GIVEN MATERIAL:
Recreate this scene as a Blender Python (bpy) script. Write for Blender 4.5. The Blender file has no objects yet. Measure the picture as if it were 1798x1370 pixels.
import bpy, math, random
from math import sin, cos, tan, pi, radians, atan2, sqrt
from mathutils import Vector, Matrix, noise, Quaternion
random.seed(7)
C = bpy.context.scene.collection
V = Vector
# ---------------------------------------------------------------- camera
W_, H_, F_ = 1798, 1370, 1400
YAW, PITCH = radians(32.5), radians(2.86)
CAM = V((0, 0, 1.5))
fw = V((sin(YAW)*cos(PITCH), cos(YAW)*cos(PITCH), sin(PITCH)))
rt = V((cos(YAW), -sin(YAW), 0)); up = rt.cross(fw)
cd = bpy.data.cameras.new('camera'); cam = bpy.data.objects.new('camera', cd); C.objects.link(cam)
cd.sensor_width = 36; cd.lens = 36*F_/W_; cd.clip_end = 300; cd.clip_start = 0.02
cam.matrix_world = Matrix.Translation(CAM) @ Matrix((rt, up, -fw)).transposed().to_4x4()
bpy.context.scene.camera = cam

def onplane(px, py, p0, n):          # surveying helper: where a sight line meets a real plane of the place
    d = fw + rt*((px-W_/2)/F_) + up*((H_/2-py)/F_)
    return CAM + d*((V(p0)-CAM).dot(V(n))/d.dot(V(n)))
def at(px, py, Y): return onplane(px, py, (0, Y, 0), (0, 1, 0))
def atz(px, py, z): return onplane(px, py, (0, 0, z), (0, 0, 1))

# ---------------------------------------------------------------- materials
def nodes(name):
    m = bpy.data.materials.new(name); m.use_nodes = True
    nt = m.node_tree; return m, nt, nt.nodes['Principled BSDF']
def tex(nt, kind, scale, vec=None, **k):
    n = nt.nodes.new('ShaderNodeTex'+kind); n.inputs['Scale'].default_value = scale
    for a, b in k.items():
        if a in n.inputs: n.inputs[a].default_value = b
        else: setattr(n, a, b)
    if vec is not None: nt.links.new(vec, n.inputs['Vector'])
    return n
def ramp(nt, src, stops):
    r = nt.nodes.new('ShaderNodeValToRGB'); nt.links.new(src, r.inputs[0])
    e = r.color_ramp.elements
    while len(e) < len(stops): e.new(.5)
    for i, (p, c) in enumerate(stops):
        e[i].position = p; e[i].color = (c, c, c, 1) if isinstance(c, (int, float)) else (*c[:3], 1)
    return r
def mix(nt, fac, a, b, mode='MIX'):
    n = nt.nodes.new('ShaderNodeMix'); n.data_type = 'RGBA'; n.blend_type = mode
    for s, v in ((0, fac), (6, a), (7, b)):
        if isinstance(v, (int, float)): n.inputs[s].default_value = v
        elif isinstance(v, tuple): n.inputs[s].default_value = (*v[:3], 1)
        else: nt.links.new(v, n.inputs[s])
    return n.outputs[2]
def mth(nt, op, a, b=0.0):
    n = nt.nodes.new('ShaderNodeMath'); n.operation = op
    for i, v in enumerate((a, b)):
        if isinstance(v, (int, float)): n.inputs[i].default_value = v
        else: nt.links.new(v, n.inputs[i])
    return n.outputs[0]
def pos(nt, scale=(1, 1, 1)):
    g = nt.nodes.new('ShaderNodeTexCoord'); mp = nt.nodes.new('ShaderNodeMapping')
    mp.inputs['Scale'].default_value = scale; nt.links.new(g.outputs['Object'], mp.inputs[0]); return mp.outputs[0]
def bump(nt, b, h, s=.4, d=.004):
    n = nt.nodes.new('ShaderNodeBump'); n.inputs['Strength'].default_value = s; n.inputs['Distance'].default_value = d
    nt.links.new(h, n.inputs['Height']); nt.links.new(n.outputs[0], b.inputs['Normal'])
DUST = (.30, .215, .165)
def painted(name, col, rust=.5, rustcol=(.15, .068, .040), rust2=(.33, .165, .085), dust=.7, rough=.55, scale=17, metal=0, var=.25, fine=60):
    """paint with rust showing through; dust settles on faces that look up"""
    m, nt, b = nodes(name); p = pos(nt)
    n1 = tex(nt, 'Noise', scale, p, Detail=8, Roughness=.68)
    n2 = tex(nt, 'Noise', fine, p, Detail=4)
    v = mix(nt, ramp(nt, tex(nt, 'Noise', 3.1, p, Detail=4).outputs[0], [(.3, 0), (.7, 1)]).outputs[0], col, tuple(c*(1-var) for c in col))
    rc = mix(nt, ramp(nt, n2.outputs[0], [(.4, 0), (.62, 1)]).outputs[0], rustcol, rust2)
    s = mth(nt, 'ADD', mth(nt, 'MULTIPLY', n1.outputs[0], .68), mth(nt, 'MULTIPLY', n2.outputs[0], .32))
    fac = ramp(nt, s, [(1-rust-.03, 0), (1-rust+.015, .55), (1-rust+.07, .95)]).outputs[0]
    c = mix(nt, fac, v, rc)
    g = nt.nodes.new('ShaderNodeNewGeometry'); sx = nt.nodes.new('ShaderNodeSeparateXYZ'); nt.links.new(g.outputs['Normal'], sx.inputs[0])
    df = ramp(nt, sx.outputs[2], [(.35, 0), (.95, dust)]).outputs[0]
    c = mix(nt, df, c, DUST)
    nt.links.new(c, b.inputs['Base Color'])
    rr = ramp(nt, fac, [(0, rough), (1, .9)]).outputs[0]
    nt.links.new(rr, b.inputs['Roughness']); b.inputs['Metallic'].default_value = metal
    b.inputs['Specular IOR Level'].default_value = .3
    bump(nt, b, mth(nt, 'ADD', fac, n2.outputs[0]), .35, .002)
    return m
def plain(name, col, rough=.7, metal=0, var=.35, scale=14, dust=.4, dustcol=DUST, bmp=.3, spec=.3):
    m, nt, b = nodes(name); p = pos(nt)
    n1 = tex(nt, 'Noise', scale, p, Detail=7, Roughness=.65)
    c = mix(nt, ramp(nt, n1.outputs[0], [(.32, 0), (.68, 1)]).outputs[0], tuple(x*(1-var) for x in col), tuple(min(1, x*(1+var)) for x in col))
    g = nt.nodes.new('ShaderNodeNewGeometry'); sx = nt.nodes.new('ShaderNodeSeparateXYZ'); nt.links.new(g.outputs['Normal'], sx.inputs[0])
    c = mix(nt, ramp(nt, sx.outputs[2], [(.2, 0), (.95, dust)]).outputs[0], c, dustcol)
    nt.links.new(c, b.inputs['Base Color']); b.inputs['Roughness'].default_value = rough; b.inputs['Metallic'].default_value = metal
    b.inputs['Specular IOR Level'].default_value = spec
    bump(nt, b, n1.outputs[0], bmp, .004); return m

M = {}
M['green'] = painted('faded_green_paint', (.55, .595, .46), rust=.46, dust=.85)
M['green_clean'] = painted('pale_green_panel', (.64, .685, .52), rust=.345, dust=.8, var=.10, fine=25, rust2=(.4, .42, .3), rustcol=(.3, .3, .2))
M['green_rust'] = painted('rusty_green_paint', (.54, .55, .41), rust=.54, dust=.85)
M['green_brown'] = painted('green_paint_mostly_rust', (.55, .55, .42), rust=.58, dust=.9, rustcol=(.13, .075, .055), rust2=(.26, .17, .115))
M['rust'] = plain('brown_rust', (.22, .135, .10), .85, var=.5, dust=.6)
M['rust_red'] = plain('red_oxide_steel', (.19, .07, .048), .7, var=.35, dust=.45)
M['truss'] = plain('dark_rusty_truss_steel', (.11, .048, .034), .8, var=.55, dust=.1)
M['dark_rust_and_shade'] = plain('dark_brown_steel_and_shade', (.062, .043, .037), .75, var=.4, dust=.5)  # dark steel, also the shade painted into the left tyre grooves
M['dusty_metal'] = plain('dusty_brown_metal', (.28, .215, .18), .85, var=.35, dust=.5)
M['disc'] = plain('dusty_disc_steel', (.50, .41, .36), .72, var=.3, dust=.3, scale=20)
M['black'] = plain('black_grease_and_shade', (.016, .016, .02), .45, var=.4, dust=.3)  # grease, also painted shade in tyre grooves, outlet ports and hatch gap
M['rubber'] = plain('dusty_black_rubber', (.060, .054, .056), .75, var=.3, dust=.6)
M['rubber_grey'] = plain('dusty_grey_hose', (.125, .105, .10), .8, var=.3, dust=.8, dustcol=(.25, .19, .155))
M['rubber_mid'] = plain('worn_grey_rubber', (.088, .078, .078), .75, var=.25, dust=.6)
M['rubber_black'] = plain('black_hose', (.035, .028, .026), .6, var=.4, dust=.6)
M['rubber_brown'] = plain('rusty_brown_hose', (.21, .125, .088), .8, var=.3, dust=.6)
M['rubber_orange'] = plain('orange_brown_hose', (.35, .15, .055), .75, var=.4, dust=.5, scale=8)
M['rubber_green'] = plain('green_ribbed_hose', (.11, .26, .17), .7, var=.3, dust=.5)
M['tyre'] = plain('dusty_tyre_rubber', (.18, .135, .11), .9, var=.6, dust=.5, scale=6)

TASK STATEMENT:
Please write out exactly the lines from the start of the data through the line that contains "bpy.context.scene.camera = cam", both ends included, and nothing else.

CORRECT ANSWER:
Recreate this scene as a Blender Python (bpy) script. Write for Blender 4.5. The Blender file has no objects yet. Measure the picture as if it were 1798x1370 pixels.
import bpy, math, random
from math import sin, cos, tan, pi, radians, atan2, sqrt
from mathutils import Vector, Matrix, noise, Quaternion
random.seed(7)
C = bpy.context.scene.collection
V = Vector
# ---------------------------------------------------------------- camera
W_, H_, F_ = 1798, 1370, 1400
YAW, PITCH = radians(32.5), radians(2.86)
CAM = V((0, 0, 1.5))
fw = V((sin(YAW)*cos(PITCH), cos(YAW)*cos(PITCH), sin(PITCH)))
rt = V((cos(YAW), -sin(YAW), 0)); up = rt.cross(fw)
cd = bpy.data.cameras.new('camera'); cam = bpy.data.objects.new('camera', cd); C.objects.link(cam)
cd.sensor_width = 36; cd.lens = 36*F_/W_; cd.clip_end = 300; cd.clip_start = 0.02
cam.matrix_world = Matrix.Translation(CAM) @ Matrix((rt, up, -fw)).transposed().to_4x4()
bpy.context.scene.camera = cam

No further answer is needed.